Leaving out all pictures, copy exactly the lines from the one containing "What Blender Python" down to the one containing "SCONCE = 5.5", both of them included.

EXTRACTED MATERIAL →
------------------------------------------------

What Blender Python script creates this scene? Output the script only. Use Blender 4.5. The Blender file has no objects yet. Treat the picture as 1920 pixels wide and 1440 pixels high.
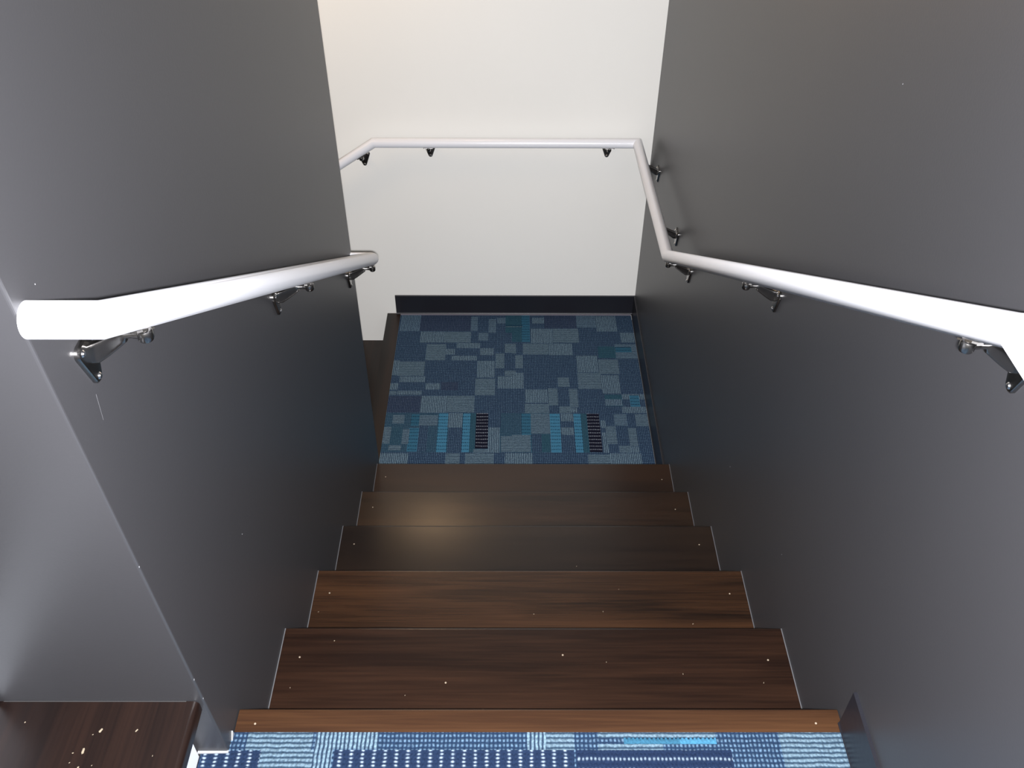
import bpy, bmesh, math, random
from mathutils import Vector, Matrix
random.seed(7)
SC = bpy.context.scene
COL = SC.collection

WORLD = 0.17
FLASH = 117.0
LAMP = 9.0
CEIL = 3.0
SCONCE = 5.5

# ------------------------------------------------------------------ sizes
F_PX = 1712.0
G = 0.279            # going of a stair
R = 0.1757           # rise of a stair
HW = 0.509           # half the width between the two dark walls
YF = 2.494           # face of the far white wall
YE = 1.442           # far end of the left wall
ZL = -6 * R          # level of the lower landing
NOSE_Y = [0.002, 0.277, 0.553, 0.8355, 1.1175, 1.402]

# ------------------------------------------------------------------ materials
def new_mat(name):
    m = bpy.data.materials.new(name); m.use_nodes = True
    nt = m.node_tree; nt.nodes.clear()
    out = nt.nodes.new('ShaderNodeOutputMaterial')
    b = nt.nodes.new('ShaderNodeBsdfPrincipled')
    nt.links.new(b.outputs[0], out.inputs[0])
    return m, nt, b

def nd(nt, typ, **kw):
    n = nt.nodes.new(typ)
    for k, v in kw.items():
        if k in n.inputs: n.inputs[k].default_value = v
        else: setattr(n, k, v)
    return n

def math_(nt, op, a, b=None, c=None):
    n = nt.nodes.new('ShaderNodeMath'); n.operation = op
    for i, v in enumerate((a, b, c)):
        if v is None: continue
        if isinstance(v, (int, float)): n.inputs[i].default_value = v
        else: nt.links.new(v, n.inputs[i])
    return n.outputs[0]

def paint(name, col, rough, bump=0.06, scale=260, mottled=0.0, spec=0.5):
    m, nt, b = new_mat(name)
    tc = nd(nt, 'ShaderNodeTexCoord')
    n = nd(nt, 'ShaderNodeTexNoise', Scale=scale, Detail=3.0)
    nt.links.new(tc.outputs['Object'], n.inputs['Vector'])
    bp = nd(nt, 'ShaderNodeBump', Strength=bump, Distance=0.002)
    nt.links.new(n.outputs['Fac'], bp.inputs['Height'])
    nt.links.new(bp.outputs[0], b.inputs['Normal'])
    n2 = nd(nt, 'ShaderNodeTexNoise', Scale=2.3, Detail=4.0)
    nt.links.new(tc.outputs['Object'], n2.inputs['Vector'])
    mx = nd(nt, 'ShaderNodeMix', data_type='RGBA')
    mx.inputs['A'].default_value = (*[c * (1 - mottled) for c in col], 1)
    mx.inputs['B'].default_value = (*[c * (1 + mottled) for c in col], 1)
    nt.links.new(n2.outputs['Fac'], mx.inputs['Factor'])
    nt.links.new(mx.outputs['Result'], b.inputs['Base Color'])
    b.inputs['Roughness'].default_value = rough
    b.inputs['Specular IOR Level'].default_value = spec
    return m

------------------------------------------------

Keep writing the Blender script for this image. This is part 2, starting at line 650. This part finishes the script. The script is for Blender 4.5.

------------------------------------------------

FULL OUTPUT →
What Blender Python script creates this scene? Output the script only. Use Blender 4.5. The Blender file has no objects yet. Treat the picture as 1920 pixels wide and 1440 pixels high.
import bpy, bmesh, math, random
from mathutils import Vector, Matrix
random.seed(7)
SC = bpy.context.scene
COL = SC.collection

WORLD = 0.17
FLASH = 117.0
LAMP = 9.0
CEIL = 3.0
SCONCE = 5.5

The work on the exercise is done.